Nas atuais circunstâncias, Pequim vem apenas incentivando o Talibã a firmar um acordo de paz com Cabul.
A charada pashtun
O primeiro-ministro paquistanês Imran Khan não mediu palavras ao entrar briga. Ele confirmou que as lideranças do Talibã disseram a ele que não haverá negociação com Ghani no poder – mesmo depois de ele ter tentado persuadir os talibãs a tentarem um acordo de paz.
Khan acusou Washington de só ver o Paquistão como "útil" quando se trata de pressionar Islamabad a usar sua influência sobre o Talibã para negociar um acordo – sem levar em conta a "bagunça" que os americanos deixam atrás de si.
Khan, mais uma vez, disse que "deixou muito claro" que não haverá bases militares americanas no Paquistão.
Aqui vai uma ótima análise de o quão difícil é para Khan e para Islamabad explicar para o Ocidente, e também para o Sul Global, o complexo envolvimento do Paquistão com o Afeganistão.
Os pontos principais são bastante claros:
1. O Paquistão quer um acordo com divisão de poder, e vem fazendo todo o possível para alcançá-lo em Doha, com a troica ampliada.
2. Uma tomada do poder pelo Talibã levará a uma nova leva de refugiados e pode incentivar jihadis de tipo al-Qaeda, TTP (o Talibã paquistanês) e ISIS-Khorasan a desestabilizarem o Paquistão.

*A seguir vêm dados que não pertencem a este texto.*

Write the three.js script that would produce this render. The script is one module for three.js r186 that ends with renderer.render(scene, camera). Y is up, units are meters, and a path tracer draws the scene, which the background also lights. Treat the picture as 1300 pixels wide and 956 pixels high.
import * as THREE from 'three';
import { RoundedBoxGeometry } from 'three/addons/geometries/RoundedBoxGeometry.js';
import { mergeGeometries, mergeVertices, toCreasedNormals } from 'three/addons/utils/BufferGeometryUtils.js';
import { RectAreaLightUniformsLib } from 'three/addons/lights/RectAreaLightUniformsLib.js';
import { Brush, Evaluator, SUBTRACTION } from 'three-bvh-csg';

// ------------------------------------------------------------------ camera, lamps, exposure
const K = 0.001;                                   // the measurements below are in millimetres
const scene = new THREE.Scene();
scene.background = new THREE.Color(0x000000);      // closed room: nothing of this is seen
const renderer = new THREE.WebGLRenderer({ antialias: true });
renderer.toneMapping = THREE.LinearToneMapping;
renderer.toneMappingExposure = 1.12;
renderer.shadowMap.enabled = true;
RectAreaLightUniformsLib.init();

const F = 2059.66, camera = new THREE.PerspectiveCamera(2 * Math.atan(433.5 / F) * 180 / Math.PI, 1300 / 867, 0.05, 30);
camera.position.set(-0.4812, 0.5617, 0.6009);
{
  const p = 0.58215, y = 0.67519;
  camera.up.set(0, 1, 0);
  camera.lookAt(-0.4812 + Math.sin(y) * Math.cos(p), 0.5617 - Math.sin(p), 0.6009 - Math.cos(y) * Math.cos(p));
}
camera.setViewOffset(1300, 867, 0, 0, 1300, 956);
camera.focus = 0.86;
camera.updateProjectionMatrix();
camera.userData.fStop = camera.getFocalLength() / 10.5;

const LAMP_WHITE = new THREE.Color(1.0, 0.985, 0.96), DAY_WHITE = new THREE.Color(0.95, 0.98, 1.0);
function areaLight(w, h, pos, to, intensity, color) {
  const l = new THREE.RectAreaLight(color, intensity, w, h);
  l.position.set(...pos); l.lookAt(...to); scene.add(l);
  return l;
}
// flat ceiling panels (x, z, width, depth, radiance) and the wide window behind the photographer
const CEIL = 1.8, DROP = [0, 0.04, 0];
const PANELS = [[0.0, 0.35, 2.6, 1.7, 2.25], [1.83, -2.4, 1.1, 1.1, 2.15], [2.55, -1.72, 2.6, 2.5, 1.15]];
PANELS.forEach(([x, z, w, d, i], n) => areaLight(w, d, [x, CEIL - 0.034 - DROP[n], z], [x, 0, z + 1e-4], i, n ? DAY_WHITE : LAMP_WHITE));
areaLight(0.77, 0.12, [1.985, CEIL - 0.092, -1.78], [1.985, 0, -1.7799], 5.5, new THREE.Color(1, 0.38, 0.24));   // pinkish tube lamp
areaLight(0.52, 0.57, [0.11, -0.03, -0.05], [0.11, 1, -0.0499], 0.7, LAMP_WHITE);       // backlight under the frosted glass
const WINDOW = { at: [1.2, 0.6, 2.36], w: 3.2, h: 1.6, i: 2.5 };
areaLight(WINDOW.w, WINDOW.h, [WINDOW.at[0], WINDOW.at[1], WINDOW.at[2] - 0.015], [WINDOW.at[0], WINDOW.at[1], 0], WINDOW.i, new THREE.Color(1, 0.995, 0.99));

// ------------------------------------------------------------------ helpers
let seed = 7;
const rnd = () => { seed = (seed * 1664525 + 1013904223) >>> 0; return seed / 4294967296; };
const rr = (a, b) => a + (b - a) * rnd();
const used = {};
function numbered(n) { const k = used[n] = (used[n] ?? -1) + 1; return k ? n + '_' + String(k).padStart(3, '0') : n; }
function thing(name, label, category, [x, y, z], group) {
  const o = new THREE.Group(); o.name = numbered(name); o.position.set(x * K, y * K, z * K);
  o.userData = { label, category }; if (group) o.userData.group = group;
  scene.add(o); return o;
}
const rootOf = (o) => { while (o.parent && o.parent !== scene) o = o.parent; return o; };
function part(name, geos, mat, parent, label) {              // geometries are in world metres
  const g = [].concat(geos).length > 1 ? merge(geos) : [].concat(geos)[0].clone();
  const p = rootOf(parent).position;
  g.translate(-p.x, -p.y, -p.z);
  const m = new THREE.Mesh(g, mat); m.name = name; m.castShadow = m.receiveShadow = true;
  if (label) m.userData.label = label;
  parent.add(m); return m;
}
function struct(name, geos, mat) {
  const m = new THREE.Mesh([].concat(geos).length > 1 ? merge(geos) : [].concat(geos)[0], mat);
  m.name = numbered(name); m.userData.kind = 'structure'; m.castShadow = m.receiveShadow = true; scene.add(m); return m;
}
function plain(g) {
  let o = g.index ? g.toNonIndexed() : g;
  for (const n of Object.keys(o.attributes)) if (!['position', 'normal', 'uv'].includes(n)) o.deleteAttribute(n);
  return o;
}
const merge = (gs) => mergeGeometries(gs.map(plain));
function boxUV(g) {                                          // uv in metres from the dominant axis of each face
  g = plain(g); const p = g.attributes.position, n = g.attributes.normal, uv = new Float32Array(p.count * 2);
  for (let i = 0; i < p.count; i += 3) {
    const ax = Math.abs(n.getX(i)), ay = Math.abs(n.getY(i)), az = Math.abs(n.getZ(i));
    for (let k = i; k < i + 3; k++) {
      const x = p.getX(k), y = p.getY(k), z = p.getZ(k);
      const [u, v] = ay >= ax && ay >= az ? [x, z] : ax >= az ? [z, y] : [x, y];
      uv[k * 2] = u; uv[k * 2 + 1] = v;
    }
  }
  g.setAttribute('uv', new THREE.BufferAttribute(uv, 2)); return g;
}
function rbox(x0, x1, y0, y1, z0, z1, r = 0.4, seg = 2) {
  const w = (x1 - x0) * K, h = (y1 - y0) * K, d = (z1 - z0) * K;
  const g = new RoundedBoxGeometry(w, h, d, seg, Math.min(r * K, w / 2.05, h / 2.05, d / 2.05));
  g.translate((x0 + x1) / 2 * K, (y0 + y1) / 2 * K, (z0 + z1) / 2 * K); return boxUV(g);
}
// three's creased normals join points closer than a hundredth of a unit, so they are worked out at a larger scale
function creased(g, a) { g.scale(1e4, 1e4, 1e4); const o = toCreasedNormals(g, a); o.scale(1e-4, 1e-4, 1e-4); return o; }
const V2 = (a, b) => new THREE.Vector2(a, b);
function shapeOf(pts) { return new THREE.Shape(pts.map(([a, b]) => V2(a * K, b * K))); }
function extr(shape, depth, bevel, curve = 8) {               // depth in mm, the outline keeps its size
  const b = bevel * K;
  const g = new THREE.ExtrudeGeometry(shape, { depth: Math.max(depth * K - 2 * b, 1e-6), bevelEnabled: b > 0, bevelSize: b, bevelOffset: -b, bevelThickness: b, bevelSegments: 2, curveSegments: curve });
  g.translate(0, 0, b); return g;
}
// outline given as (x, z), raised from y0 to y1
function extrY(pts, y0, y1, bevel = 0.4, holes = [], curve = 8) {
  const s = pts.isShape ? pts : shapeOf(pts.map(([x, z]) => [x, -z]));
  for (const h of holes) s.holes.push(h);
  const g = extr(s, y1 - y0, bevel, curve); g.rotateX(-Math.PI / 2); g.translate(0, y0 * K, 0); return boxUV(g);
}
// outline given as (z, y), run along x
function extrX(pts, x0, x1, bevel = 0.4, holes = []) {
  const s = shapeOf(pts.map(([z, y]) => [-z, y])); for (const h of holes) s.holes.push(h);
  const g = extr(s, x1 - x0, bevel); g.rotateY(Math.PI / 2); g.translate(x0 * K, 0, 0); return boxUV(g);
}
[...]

3. Foram os Estados Unidos que legitimaram o Talibã ao firmar com eles um acordo durante o governo Trump.
4. E, em razão da retirada caótica, os americanos viram diminuída sua influência - e a do Paquistão - sobre o Talibã.
O problema é que Islamabad simplesmente não consegue passar essas mensagens.
E há também algumas decisões estarrecedoras. Tome-se a fronteira Afeganistão-Paquistão entre Chaman (no Baloquistão paquistanês) e Spin Boldak (no Afeganistão).
Os paquistaneses fecharam seu lado da fronteira. A cada dia, dezenas de milhares de pessoas, em sua imensa maioria pashtuns e baloques de ambos os lados, cruzam a fronteira, indo e vindo, seguindo um mega-comboio de caminhões que transportam mercadorias do porto de Karachi até o Afeganistão, que não tem saída para o mar. O fechamento de uma fronteira comercial de tamanha vitalidade é uma proposta insustentável.
Tudo o que foi dito acima leva ao que pode ser visto como o problema supremo: o que fazer com o Pashtunistão?
O cerne absoluto da questão, quando se trata do envolvimento paquistanês no Afeganistão e da interferência afegã nas áreas tribais paquistanesas é a criação totalmente artificial do Império Britânico, a Linha Durand.
O pior pesadelo de Islamabad seria uma nova partição. Os pashtuns são a maior tribo de todo o mundo e vivem de ambos os lados da fronteira (artificial). Islamabad simplesmente não pode admitir uma entidade nacionalista no comando do Afeganistão porque isso fatalmente irá fomentar uma insurreição pashtun no Paquistão.
E isso explica por que razão Islamabad prefere o Talibã a um governo nacionalista afegão. Em termos ideológicos, o conservador Paquistão tem posturas não muito diferentes das do Talibã. E em termos de política externa, o Talibã no poder se encaixa perfeitamente na imutável doutrina da "profundidade estratégica" que opõe o Paquistão à Índia.
A postura do Afeganistão, ao contrário, é clara. A Linha Durand divide pashtuns que vivem em ambos os lados de uma fronteira artificial. Qualquer governo nacionalista afegão, portanto, jamais abandonará seu desejo de um Pashtunistão maior e unido.
Como o Talibã, na verdade, é um aglomerado de milícias comandadas por chefes guerreiros, Islamabad aprendeu com a experiência a lidar com eles. Virtualmente todos os chefes guerreiros - e todas as milícias - no Afeganistão são islâmicos.
Até mesmo o atual esquema de Cabul é baseado na lei islâmica e busca orientação junto a um conselho de ulemás. São poucos os ocidentais que sabem que a lei Sharia é a tendência predominante na atual constituição afegã.
Fechando o círculo, em última análise todos os integrantes do governo de Cabul, das forças armadas e também grande parte da sociedade civil são originários da mesma estrutura tribal conservadora que deu origem ao Talibã.
Além do ataque militar, o Talibã parece estar ganhando a batalha interna de relações públicas devido a uma equação simples: eles retratam Ghani como um fantoche da OTAN e dos Estados Unidos, um lacaio de invasores estrangeiros.
E traçar essa distinção no cemitério dos impérios sempre foi uma proposição vitoriosa.